I have a queue where jobs arrive as a Poisson process with rate $\lambda=\frac{1}{6}$ jobs per minute. The process time of a job is exponentially distributed with mean time 3 minutes with probability $\frac{2}{5}$ or is the sum of two independent exponential distributions with each a mean time of 3 minutes with probability $\frac{3}{5}$. I want to compute the expected residual service time.
I know it is given by $\mathbb{E}[R]=\frac{\mathbb{E}[B^2]}{2\mathbb{E}[B]}$ where $B$ denotes the service time distribution.

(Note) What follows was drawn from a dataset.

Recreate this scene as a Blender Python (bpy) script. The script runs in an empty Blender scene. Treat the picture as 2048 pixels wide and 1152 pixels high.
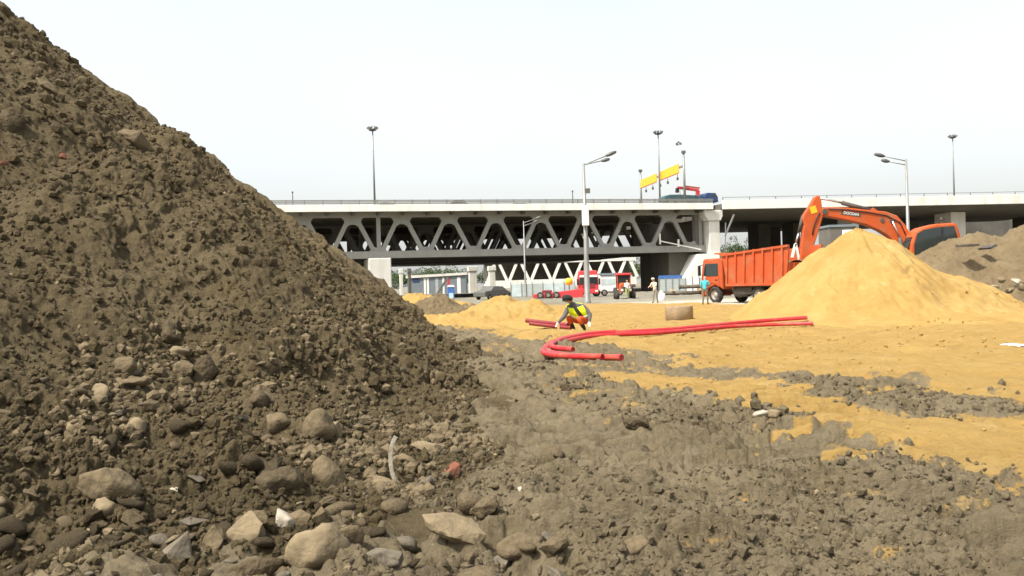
import bpy, bmesh, math, random
import numpy as np
from mathutils import Vector, Matrix, Euler, noise as mnoise
random.seed(7); rng = np.random.default_rng(11)
R_ = math.radians
sc = bpy.context.scene
col = bpy.context.collection
PI = math.pi

# ------------------------------------------------------------------ camera
F = 1774.0; CH = 1.5
cam = bpy.data.objects.new('camera', bpy.data.cameras.new('camera')); col.objects.link(cam)
cam.data.sensor_width = 36; cam.data.lens = 36 * F / 2048
cam.data.clip_end = 8000; cam.data.clip_start = .1
CR = Matrix.Rotation(R_(90 - .16), 3, 'X') @ Matrix.Rotation(R_(-1.7), 3, 'Z')
cam.matrix_world = Matrix.Translation((0, 0, CH)) @ CR.to_4x4()
sc.camera = cam
def ray(px, py): return CR @ Vector(((px - 1024) / F, (576 - py) / F, -1))
def at(px, py, Y):
    d = ray(px, py); return Vector((0, 0, CH)) + d * (Y / d.y)
def gnd(px, py, z=0.):
    d = ray(px, py); return Vector((0, 0, CH)) + d * ((z - CH) / d.z)

# ------------------------------------------------------------------ light
EL, AZ = R_(57), math.atan2(-.78, -.62)          # sun from the left, a little behind the camera
S = Vector((math.sin(AZ) * math.cos(EL), math.cos(AZ) * math.cos(EL), math.sin(EL)))
sun = bpy.data.objects.new('sun', bpy.data.lights.new('sun', 'SUN')); col.objects.link(sun)
sun.data.energy = 3.9; sun.data.angle = R_(.6); sun.data.color = (1, .95, .86)
sun.rotation_euler = S.to_track_quat('Z', 'Y').to_euler()
w = bpy.data.worlds.new('World'); sc.world = w; w.use_nodes = True
nt = w.node_tree; bg = nt.nodes['Background']
sky = nt.nodes.new('ShaderNodeTexSky'); sky.sky_type = 'NISHITA'; sky.sun_disc = False
sky.sun_elevation = EL; sky.sun_rotation = AZ % (2 * PI)
sky.dust_density = 6.0; sky.air_density = 1.2; sky.ozone_density = .6
hs = nt.nodes.new('ShaderNodeHueSaturation'); hs.inputs['Saturation'].default_value = .45
nt.links.new(sky.outputs[0], hs.inputs['Color']); nt.links.new(hs.outputs[0], bg.inputs[0])
bg.inputs[1].default_value = .12
wtc = nt.nodes.new('ShaderNodeTexCoord'); wsx = nt.nodes.new('ShaderNodeSeparateXYZ'); nt.links.new(wtc.outputs['Generated'], wsx.inputs[0])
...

So I compute $\mathbb{E}[B]=\frac{2}{5}\cdot 3+\frac{3}{5}\cdot 6=\frac{24}{5}$ and $\mathbb{E}[B^2]=\frac{2}{5}\cdot 3^{2}+\frac{3}{5}6^2=\frac{126}{5}$.

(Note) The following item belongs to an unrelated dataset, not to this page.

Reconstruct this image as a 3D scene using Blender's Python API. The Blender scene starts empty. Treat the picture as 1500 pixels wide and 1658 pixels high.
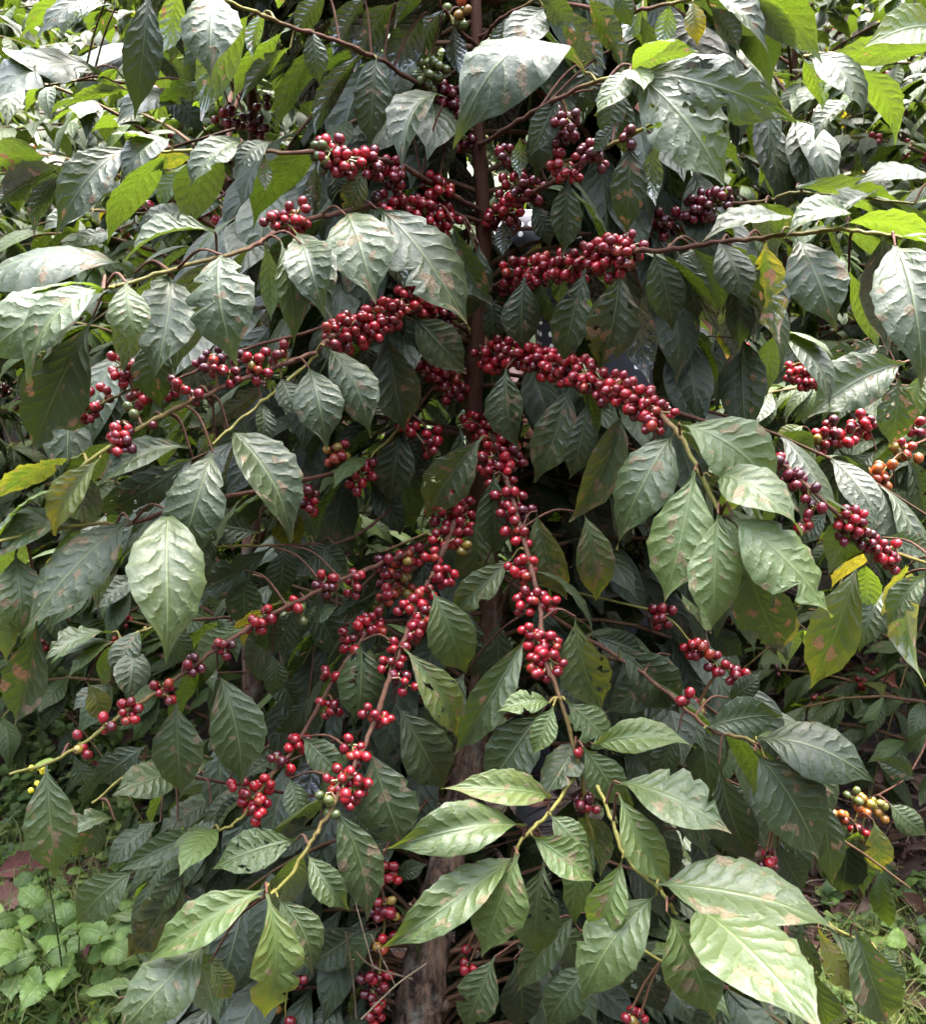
import bpy, math, random
import numpy as np
from mathutils import Vector

S = bpy.context.scene
COL = S.collection
R = math.radians

# ------------------------------------------------------------------ camera
FPX, CX, CY = 1608.0, 750.0, 829.0
PITCH, CAMZ = R(16.0), 1.40
cam = bpy.data.cameras.new('camera')
cam.sensor_fit = 'HORIZONTAL'; cam.sensor_width = 36.0
cam.lens = 36.0 * FPX / 1500.0
cam.clip_start = 0.02; cam.clip_end = 400
co = bpy.data.objects.new('camera', cam); COL.objects.link(co)
co.location = (0, 0, CAMZ); co.rotation_euler = (math.pi / 2 - PITCH, 0, 0)
cam.dof.use_dof = True; cam.dof.focus_distance = 1.15; cam.dof.aperture_fstop = 16.0
S.camera = co

# ------------------------------------------------------------------ light: overcast sky
SUN_EL, SUN_ROT = R(66), R(20)
w = bpy.data.worlds.new('World'); S.world = w; w.use_nodes = True
wt = w.node_tree; wt.nodes.clear()
sky = wt.nodes.new('ShaderNodeTexSky'); sky.sky_type = 'NISHITA'; sky.sun_disc = False
sky.sun_elevation = SUN_EL; sky.sun_rotation = SUN_ROT; sky.dust_density = 4.0; sky.air_density = 1.0
hs = wt.nodes.new('ShaderNodeHueSaturation'); hs.inputs['Saturation'].default_value = 0.62
tc = wt.nodes.new('ShaderNodeTexCoord'); sp = wt.nodes.new('ShaderNodeSeparateXYZ')
mr = wt.nodes.new('ShaderNodeMapRange'); mr.interpolation_type = 'SMOOTHSTEP'; mr.inputs[1].default_value = 0.26; mr.inputs[2].default_value = 1.0
mr.inputs[3].default_value = 0.025; mr.inputs[4].default_value = 3.6      # a cloudy sky is brightest overhead; low sky darkened further to deepen leaf contrast
mx = wt.nodes.new('ShaderNodeMix'); mx.data_type = 'RGBA'; mx.blend_type = 'MULTIPLY'; mx.inputs[0].default_value = 1.0
bg = wt.nodes.new('ShaderNodeBackground'); bg.inputs[1].default_value = 0.15
wo = wt.nodes.new('ShaderNodeOutputWorld')
L = wt.links.new
L(sky.outputs[0], hs.inputs['Color']); L(tc.outputs['Generated'], sp.inputs[0]); L(sp.outputs['Z'], mr.inputs[0])
cn = wt.nodes.new('ShaderNodeTexNoise'); cn.inputs['Scale'].default_value = 3.4; cn.inputs['Detail'].default_value = 4.0      # cloud patches added so the leaf gloss turns patchy
cr = wt.nodes.new('ShaderNodeMapRange'); cr.interpolation_type = 'SMOOTHSTEP'
for i_, v_ in ((1, 0.38), (2, 0.62), (3, 0.22), (4, 2.0)): cr.inputs[i_].default_value = v_
cm_ = wt.nodes.new('ShaderNodeMath'); cm_.operation = 'MULTIPLY'
L(tc.outputs['Generated'], cn.inputs['Vector']); L(cn.outputs[0], cr.inputs[0]); L(cr.outputs[0], cm_.inputs[0]); L(mr.outputs[0], cm_.inputs[1])
L(hs.outputs[0], mx.inputs[6]); L(cm_.outputs[0], mx.inputs[7]); L(mx.outputs[2], bg.inputs[0]); L(bg.outputs[0], wo.inputs[0])
sl = bpy.data.lights.new('sun', 'SUN'); sl.energy = 1.5; sl.angle = R(28); sl.color = (1.0, 0.98, 0.95)
so = bpy.data.objects.new('sun', sl); COL.objects.link(so)
sd = Vector((math.sin(SUN_ROT) * math.cos(SUN_EL), math.cos(SUN_ROT) * math.cos(SUN_EL), math.sin(SUN_EL)))
so.rotation_euler = sd.to_track_quat('Z', 'Y').to_euler(); so.location = (0, -2, 6)
S.view_settings.view_transform = 'Standard'; S.view_settings.look = 'None'
S.view_settings.exposure = 2.52; S.view_settings.gamma = 1.0
S.cycles.max_bounces = 6; S.cycles.diffuse_bounces = 3; S.cycles.glossy_bounces = 2
S.cycles.transmission_bounces = 3; S.cycles.transparent_max_bounces = 6
S.cycles.caustics_reflective = False; S.cycles.caustics_refractive = False

# ------------------------------------------------------------------ helpers
CAM = np.array([0, 0, CAMZ])
FW = np.array([0, math.cos(PITCH), -math.sin(PITCH)]); UP = np.array([0, math.sin(PITCH), math.cos(PITCH)])
RT = np.array([1.0, 0, 0])
def ray(x, y): return FW + RT * ((x - CX) / FPX) - UP * ((y - CY) / FPX)
def at(x, y, Y):
    d = ray(x, y); return CAM + d * (Y / d[1])
def depth(p): return float(np.dot(p - CAM, FW))
def hill(x, Y):
    Y = np.asarray(Y, float); x = np.asarray(x, float)
    return (0.30 * np.maximum(0, Y - 2.7) ** 1.05 * np.clip((Y - 2.7) / 1.0, 0, 1)
            + 0.03 * np.sin(x * 2.1 + Y) * np.clip(Y, 0, 1) + 0.02 * np.sin(x * 5.3 - Y * 3.7))
def on_ground(x, y):
    d = ray(x, y); t = 0.3
    while t < 60:
        p = CAM + d * t
        if p[2] <= hill(p[0], p[1]): return p
        t *= 1.01
    return CAM + d * 5
def unit(v): return v / (np.linalg.norm(v) + 1e-12)

class MB:
    """collects quads/tris in numpy pieces and links them as one mesh object"""
    def __init__(s): s.v = []; s.f = []; s.uv = []; s.c = []; s.n = 0
    def add(s, v, f, uv=None, col=(0.5, 0, 0, 0.5)):
        v = np.asarray(v, float); f = np.asarray(f, int)
        s.v.append(v); s.f.append(f + s.n); s.n += len(v)
        s.uv.append(np.zeros((len(v), 2)) if uv is None else np.asarray(uv, float))
        c = np.asarray(col, float)
        s.c.append(np.tile(c, (len(v), 1)) if c.ndim == 1 else c)
    def mesh(s, name, mat, smooth=True):
        me = bpy.data.meshes.new(name)
        v = np.concatenate(s.v); loops = []; starts = []; tot = 0
        for f in s.f:
            k = f.shape[1]; loops.append(f.ravel()); starts.append(tot + np.arange(len(f)) * k); tot += f.size
        loops = np.concatenate(loops); starts = np.concatenate(starts)
        me.vertices.add(len(v)); me.vertices.foreach_set('co', v.ravel())
        me.loops.add(len(loops)); me.loops.foreach_set('vertex_index', loops)
        me.polygons.add(len(starts)); me.polygons.foreach_set('loop_start', starts)
        me.update(calc_edges=True)
        if smooth: me.polygons.foreach_set('use_smooth', np.ones(len(starts), bool))
        u = me.uv_layers.new(name='UVMap'); u.data.foreach_set('uv', np.concatenate(s.uv)[loops].ravel())
        a = me.attributes.new('lp', 'FLOAT_COLOR', 'POINT'); a.data.foreach_set('color', np.concatenate(s.c).ravel())
        me.materials.append(mat); me.validate()
        return me
    def build(s, name, mat, parent=None, smooth=True):
        o = bpy.data.objects.new(name, s.mesh(name, mat, smooth)); COL.objects.link(o)
        if parent is not None:
            o.parent = parent
            o.matrix_parent_inverse = inv(parent)
        return o
def inv(p):
    from mathutils import Matrix
    root = p
    while root.parent: root = root.parent
    return Matrix.Translation(-root.location) if p is root else Matrix.Identity(4)
def tag(o, label=None, cat=None, group=None, kind=None):
    if label: o['label'] = label
    if cat: o['category'] = cat
    if group: o['group'] = group
    if kind: o['kind'] = kind
    return o
def thing(name, loc, label, cat, group=None):
    o = bpy.data.objects.new(name, None); COL.objects.link(o); o.location = loc
    return tag(o, label, cat, group)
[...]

This then gives me $\mathbb{E}[R]=\frac{21}{8}$. The solution of this exercise gives that \begin{equation} \mathbb{E}[R]=\frac{5}{8}\cdot 3+\frac{3}{8}\cdot 6=\frac{33}{8} \end{equation}
I don't understand which method is used in the solution and why it would give a different result than my approach. Could someone help me by explaining what happens in the given solution and/or is wrong with my approach?